I forgot to include the other sonnet (N. 116). I find it hard to rephrase the last couplet.

1)Sonnets 116 is about love in its most ideal form. True love is to be based on mutual trust and understanding.
2) True love doesn’t change when the situation changes or with the departure of the lover. It is like a lighthouse that is not shaken by the tempests of life.
3) It is like the star that guides every lost ship. Although the star’s true value cannot be calculated, its height can be measured.
4)Love is not at the mercy of Time, though physical beauty is doomed to fall under (??) Time’s sickle.
5) True love bears time out even to the doomsday. Here Shakespeare points out the transience of beauty and time.
6)In the final couplet the poet declares (declared) that, if he is mistaken about the nature of perfect love, then he must take back all his writings on love, truth and faith.
7)If he had judged love inappropriately, then no man has ever really loved.
8)Can you help me rephrase this? What message does he want to convey? “If this be error and upon me proved, I never writ, nor no man ever loved.”

1. Sonnet (singular)

8. If I am mistaken, I have not written nor has any man ever loved.

Sra

4. Time should not be capitalized.

The message that Shakespeare wants to convey in the last couplet of Sonnet 116 is that if his understanding of perfect love is proven to be wrong, then he will take back everything he has written about love, truth, and faith, and it would mean that no man has ever truly loved.

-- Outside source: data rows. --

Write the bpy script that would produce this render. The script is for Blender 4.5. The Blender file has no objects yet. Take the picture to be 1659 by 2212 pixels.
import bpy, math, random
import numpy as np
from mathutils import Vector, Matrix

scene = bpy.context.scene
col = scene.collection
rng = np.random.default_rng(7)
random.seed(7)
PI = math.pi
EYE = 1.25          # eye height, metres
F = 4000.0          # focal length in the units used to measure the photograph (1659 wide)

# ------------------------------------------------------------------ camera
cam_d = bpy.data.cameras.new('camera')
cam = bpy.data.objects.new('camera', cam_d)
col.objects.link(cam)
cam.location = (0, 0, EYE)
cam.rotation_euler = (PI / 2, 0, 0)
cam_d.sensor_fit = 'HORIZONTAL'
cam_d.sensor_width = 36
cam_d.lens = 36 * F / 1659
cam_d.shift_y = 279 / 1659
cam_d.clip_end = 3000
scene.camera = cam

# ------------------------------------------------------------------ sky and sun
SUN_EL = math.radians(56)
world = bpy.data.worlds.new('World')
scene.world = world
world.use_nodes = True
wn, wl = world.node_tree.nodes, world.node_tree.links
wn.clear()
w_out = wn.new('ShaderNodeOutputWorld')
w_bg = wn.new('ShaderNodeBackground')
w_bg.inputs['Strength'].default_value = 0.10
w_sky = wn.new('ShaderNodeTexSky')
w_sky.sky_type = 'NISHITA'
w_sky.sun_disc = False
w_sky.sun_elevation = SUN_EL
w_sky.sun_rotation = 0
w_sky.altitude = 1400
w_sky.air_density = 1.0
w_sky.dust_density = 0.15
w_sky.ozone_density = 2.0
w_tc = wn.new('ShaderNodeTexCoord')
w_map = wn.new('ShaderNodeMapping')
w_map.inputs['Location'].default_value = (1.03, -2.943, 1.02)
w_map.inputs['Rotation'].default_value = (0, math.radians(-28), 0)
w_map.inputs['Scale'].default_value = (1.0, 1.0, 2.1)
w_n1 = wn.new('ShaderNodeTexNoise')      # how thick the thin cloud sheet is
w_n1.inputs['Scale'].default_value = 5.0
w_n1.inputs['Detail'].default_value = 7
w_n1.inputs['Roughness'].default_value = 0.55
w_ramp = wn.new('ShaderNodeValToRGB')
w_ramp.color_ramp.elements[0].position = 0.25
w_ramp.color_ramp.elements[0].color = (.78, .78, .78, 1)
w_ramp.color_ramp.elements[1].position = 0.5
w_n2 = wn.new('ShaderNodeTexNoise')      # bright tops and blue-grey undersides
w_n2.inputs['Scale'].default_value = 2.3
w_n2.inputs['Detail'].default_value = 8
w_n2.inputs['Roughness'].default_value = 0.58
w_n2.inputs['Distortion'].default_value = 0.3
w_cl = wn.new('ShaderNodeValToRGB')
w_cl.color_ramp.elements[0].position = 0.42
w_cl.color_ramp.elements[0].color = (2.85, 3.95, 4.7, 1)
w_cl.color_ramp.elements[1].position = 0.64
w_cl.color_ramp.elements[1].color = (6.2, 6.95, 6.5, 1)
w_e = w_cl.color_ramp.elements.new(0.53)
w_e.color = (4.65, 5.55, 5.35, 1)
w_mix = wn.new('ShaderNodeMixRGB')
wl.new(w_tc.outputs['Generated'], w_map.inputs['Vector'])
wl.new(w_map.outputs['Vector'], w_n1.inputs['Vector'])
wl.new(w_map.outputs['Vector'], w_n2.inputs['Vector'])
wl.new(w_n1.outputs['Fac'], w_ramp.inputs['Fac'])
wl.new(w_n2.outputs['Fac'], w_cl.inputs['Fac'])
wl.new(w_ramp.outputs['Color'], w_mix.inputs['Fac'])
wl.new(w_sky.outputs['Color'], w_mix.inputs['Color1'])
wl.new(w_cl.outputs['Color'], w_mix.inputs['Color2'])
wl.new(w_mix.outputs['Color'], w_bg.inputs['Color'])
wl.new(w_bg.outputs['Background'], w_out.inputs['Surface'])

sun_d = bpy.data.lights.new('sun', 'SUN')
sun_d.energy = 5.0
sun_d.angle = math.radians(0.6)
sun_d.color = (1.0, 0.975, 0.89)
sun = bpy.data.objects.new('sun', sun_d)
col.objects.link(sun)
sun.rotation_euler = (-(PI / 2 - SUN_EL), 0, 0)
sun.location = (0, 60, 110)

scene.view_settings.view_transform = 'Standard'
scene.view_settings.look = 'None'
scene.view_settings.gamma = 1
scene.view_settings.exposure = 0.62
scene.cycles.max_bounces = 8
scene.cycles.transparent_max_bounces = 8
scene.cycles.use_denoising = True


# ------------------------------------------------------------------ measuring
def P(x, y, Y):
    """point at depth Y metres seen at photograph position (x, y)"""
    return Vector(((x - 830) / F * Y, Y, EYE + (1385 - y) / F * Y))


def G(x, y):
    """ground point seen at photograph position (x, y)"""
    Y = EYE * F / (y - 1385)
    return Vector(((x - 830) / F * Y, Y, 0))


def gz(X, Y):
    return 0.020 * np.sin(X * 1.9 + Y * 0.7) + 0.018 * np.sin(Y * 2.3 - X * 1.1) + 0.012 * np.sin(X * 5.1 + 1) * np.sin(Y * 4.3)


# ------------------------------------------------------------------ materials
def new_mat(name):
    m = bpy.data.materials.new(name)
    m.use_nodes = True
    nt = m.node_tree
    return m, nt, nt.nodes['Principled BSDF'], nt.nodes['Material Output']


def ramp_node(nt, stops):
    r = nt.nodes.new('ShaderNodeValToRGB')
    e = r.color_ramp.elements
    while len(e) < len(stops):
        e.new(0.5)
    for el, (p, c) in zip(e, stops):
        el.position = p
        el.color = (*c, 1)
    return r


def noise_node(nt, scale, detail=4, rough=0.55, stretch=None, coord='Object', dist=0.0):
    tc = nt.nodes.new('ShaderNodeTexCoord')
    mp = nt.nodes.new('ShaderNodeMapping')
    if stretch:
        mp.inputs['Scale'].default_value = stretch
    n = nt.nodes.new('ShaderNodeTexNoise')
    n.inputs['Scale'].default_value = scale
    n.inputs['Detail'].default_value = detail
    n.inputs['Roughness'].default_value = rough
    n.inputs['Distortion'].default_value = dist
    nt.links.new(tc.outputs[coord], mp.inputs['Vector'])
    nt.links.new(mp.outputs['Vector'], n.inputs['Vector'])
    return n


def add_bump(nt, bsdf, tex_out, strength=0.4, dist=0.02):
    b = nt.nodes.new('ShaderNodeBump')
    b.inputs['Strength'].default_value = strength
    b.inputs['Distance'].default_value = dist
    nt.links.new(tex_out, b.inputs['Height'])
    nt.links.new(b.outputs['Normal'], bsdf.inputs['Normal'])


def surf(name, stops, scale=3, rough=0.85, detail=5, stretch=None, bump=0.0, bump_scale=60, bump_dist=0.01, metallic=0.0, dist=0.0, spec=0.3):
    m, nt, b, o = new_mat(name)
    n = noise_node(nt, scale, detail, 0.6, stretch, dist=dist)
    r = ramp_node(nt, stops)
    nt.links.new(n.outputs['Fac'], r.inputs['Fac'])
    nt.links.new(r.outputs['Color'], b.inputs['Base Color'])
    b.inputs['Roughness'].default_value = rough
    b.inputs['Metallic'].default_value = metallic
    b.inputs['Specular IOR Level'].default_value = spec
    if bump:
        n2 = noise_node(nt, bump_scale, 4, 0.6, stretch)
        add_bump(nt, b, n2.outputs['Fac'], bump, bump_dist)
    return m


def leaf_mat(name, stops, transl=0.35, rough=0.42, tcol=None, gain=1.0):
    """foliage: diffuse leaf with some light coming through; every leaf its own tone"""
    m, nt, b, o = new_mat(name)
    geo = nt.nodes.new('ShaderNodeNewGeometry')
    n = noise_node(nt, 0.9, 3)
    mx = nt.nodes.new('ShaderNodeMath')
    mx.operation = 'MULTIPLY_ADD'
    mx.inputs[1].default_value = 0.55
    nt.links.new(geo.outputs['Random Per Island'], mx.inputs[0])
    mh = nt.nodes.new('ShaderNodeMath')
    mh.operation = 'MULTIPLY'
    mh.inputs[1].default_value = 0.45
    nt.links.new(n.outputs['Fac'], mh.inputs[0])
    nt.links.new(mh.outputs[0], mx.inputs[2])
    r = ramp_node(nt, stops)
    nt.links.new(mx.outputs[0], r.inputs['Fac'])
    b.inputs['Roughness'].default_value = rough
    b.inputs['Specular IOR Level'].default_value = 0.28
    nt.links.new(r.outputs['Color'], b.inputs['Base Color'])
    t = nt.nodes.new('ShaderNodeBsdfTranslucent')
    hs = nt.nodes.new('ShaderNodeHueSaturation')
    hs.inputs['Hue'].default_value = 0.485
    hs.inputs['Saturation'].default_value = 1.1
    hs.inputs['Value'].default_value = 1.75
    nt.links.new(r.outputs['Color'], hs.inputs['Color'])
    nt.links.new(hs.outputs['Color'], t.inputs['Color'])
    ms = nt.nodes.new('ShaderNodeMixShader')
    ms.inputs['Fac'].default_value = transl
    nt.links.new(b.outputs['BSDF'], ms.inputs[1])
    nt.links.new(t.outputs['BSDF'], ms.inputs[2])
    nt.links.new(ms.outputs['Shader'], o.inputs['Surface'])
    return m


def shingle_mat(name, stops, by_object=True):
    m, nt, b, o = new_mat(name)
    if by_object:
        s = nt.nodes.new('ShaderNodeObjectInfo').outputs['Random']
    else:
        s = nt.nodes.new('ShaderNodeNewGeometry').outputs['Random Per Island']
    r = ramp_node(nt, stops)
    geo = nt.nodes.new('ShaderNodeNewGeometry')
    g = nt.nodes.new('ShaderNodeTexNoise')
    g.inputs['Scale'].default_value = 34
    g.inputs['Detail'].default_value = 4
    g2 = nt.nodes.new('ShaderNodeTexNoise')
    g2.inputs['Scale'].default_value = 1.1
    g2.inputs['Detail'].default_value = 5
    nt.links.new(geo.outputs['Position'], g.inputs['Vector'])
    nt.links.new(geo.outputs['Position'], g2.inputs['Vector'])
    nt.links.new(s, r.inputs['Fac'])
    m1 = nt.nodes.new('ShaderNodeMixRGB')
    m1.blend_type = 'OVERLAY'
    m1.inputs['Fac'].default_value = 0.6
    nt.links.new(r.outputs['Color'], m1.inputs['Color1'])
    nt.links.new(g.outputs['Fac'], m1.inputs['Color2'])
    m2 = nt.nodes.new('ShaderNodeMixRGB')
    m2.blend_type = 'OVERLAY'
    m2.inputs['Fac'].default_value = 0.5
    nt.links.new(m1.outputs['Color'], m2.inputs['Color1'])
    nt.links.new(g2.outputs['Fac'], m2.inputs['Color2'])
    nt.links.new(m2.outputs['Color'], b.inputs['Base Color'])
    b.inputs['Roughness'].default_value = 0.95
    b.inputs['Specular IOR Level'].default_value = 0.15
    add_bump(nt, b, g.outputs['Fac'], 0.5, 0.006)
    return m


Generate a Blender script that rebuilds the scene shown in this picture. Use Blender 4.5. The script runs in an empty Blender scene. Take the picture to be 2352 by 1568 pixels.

To rephrase this, you can say: "If it is proven that my understanding of love is incorrect, then I will renounce all my writings on love and declare that no man has ever experienced true love."

This rephrased statement captures the essence of Shakespeare's message that he is willing to admit his mistake and acknowledge that his writings on love may not hold true if his understanding is proven to be wrong.